Najlepsze zespoły będą więc mogły cieszyć się zaproszeniem na najważniejszy turniej w roku. Wydawałoby się jednak, że negatywnie wpłynie to na chęć zapraszania nowych graczy do współpracy przez drużyny bądź ich rotację między zespołami. Jednak i tu Valve znalazło rozwiązanie. Punkty Kwalifikacyjne każdej z drużyn zbierane są bowiem przez zawodników! Ilość punktów zespołu, zależy więc od jego składu, z zastrzeżeniem, że tylko wyniki najlepszej trójki członków sumowane są do klasyfikacji generalnej. Zabezpiecza to interesy zarówno graczy jak i drużyn. Dodatkowo system sezonowej blokady składu pozostał bez zmian.

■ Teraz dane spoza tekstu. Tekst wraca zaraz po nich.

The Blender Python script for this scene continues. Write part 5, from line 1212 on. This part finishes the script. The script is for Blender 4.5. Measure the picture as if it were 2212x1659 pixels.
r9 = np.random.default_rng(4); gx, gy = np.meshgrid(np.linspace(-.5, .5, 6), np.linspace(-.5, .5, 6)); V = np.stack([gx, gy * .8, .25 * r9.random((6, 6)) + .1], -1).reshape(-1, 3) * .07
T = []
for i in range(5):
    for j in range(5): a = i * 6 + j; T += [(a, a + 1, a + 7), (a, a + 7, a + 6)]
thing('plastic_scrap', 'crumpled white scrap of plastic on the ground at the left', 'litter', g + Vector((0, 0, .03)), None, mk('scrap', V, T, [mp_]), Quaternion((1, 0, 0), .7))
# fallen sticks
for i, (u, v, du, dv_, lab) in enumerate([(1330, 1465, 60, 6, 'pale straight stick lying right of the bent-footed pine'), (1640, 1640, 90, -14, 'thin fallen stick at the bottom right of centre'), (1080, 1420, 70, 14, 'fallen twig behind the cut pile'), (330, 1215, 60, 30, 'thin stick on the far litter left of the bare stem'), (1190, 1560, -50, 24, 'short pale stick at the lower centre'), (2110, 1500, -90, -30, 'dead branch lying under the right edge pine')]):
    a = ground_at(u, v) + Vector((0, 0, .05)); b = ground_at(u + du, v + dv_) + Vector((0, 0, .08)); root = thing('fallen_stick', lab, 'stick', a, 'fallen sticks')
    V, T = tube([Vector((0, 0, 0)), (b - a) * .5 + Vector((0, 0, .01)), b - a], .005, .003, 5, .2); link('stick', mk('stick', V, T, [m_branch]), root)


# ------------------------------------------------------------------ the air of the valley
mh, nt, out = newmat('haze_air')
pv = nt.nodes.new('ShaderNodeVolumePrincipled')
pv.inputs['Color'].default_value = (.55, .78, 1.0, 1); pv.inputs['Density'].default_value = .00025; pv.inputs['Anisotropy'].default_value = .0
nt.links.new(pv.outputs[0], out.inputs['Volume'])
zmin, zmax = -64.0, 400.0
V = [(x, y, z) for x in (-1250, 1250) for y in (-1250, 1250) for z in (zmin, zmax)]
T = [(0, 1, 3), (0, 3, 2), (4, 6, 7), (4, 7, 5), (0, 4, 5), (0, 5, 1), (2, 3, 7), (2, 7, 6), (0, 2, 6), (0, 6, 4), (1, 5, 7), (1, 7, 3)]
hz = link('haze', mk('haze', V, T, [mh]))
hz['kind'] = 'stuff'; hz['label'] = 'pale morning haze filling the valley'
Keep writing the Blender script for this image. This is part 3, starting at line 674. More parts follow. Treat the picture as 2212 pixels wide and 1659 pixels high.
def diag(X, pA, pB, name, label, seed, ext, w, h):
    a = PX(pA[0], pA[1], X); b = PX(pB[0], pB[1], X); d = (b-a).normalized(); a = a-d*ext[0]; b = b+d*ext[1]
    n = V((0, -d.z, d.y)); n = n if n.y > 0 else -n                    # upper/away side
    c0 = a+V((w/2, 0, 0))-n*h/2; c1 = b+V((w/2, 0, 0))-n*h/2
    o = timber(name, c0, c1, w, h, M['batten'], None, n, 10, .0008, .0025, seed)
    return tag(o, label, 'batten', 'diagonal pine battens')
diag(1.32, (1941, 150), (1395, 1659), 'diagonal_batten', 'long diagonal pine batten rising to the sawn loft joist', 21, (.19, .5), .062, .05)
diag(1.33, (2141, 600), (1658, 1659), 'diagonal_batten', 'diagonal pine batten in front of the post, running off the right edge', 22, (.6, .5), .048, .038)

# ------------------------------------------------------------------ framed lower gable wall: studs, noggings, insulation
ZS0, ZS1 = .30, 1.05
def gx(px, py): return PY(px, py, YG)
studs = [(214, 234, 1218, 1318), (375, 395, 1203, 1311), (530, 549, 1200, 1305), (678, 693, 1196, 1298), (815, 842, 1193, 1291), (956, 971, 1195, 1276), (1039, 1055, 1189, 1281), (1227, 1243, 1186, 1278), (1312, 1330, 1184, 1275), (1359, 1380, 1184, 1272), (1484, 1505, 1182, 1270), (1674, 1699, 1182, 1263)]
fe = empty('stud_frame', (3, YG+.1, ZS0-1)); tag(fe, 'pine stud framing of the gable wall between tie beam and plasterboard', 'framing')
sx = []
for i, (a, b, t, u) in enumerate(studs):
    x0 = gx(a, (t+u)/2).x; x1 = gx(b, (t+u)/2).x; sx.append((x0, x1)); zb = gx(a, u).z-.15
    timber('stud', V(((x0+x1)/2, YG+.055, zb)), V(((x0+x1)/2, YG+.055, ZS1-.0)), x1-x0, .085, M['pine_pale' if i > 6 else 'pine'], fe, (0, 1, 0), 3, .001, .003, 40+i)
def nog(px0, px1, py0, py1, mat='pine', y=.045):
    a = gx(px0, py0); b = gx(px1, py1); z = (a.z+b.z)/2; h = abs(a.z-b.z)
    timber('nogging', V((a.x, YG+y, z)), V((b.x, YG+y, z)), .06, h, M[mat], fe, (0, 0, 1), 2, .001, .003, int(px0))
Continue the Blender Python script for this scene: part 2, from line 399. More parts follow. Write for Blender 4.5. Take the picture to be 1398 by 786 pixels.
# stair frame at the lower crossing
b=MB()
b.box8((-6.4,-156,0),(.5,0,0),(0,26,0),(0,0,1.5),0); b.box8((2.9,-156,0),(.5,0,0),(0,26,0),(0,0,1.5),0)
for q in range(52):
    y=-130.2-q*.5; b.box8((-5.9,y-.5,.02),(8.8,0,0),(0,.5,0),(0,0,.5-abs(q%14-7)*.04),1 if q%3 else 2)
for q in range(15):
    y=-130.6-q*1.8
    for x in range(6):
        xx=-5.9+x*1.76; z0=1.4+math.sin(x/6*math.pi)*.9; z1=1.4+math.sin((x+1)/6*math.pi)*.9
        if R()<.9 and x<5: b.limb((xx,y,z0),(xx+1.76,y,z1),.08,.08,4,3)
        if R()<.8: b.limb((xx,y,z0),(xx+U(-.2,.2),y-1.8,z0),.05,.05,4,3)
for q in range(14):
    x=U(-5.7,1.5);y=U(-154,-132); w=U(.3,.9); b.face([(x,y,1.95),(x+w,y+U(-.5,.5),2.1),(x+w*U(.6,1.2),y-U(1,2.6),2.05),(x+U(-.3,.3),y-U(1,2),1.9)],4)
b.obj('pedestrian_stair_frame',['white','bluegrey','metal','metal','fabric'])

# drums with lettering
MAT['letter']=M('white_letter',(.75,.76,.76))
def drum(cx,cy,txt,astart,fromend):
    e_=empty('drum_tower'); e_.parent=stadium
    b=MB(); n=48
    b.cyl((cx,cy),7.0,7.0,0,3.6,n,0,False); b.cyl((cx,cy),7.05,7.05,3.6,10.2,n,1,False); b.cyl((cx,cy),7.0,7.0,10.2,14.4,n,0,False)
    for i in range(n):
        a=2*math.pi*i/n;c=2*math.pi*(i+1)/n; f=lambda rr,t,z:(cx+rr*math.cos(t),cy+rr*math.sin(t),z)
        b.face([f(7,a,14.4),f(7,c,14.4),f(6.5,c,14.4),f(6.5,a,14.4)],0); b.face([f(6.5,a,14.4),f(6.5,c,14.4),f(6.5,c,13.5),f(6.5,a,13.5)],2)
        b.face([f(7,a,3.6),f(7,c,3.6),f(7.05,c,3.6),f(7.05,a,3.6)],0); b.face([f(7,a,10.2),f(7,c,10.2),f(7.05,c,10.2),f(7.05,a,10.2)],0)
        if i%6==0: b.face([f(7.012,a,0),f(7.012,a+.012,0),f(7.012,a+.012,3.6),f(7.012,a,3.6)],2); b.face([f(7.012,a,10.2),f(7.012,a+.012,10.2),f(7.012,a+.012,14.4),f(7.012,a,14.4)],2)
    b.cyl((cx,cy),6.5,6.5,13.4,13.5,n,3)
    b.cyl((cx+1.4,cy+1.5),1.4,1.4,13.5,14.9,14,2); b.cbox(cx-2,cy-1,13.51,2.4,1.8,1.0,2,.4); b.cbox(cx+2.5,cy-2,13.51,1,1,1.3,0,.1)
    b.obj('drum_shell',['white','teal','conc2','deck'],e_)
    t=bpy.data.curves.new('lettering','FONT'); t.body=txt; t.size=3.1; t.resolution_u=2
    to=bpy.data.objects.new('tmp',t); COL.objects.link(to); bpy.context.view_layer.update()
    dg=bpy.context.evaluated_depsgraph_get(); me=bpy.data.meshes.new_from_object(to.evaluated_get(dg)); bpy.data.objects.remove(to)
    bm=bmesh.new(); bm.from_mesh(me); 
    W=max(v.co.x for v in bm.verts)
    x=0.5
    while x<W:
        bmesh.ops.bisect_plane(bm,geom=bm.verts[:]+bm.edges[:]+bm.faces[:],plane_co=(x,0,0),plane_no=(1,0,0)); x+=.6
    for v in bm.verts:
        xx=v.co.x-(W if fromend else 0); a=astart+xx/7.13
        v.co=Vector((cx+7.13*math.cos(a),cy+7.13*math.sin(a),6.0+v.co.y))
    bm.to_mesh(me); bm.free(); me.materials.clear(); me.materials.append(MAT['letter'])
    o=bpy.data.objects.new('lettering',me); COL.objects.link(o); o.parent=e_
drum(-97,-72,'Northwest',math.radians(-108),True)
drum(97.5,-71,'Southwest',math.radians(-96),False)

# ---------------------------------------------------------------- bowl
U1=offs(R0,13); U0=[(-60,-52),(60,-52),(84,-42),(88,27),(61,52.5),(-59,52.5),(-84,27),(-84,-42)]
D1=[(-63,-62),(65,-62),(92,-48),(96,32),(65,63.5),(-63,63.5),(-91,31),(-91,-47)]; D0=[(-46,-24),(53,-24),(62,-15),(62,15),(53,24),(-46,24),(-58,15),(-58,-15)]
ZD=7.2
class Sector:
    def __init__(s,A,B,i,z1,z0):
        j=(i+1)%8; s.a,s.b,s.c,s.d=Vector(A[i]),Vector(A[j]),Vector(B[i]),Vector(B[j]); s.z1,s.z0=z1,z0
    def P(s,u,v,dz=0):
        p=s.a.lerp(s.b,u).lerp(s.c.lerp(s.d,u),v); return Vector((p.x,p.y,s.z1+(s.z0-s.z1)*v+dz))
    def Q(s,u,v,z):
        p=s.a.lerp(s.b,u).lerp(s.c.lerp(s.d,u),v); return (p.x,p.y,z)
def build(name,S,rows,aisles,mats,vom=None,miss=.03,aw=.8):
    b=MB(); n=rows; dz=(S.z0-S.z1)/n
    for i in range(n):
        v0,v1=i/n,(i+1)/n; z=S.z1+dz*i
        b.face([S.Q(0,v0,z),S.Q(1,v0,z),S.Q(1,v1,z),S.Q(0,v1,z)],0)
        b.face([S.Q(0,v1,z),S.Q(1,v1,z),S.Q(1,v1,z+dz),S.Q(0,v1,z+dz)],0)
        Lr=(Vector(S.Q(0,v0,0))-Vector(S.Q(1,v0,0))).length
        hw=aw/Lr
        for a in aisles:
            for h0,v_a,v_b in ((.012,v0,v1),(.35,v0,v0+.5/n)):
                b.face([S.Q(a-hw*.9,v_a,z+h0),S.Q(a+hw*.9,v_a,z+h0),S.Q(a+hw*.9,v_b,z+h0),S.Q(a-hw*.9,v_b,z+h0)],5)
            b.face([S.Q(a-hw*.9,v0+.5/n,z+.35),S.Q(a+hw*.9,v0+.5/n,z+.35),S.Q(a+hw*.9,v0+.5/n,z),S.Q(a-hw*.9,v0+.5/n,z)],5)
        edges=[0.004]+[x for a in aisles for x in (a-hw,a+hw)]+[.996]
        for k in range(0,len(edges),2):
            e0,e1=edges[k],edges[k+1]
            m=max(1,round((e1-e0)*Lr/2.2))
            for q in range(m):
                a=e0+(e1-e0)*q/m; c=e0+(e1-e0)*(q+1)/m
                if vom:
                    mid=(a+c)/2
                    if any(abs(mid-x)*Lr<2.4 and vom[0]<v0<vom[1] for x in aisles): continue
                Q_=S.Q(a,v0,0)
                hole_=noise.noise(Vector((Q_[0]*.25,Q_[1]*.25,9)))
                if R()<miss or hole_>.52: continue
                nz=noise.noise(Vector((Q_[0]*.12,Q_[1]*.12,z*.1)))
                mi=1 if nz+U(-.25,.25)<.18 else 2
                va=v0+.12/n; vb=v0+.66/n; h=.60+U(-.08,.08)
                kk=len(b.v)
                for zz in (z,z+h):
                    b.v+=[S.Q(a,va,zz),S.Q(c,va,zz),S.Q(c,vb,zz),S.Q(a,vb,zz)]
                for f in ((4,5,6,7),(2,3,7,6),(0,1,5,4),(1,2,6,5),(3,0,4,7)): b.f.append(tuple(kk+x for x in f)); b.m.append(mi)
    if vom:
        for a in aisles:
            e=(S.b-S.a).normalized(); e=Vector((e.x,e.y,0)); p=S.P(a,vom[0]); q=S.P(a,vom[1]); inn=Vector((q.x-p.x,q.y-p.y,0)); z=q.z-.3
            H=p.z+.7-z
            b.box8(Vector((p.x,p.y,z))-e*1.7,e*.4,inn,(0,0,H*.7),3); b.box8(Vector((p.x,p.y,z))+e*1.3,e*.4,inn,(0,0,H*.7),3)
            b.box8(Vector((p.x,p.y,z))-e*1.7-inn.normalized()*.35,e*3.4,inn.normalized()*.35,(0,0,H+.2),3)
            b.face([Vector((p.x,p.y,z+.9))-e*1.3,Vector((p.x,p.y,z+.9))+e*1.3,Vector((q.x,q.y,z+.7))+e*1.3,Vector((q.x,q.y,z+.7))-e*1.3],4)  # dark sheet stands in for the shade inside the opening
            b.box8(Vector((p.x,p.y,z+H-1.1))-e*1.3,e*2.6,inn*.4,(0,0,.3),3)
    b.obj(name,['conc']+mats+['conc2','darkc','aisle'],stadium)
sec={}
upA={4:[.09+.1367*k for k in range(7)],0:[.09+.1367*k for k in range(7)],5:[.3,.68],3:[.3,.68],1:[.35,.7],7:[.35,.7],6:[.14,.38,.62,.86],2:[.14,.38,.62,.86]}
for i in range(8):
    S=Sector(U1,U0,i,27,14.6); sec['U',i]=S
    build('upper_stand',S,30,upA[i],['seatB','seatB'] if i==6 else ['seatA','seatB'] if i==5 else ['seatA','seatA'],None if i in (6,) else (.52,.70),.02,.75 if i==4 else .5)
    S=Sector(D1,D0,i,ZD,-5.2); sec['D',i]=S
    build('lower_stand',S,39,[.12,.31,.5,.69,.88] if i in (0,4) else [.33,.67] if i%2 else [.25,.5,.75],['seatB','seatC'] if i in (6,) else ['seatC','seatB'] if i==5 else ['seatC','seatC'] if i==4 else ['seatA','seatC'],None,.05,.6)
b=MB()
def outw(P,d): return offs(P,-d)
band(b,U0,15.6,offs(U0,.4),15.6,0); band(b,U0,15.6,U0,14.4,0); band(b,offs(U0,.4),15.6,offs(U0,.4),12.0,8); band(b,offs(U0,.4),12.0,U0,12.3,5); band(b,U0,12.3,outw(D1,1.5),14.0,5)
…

Bieżący ranking drużyn wraz z ilością punktów oraz ich składami znajdziecie TUTAJ.

11 Majorów i 11 Minorów

Jak zatem ten cudowny system zadziała w rzeczywistości? To pytanie zadawało sobie wiele osób po ogłoszeniu. Dość szybko jednak rozwiane zostały wszelkie wątpliwości, gdy na Twitterze wyciekła lista, zawierająca plan aż 11 Majorów i 11 Minorów.

Obecnie, ilość Minorów wzrosła już do 16, jedyne więc czym mogą się martwić drużyny to organizacja czasu i treningów na nadchodzące turnieje. Fanom zaś pozostaje zarezerwować sobie jak najwięcej czasu na wspieranie swoich ukochanych zespołów i z zapartym tchem śledzić ich poczynania w walce o awans na The International 2018!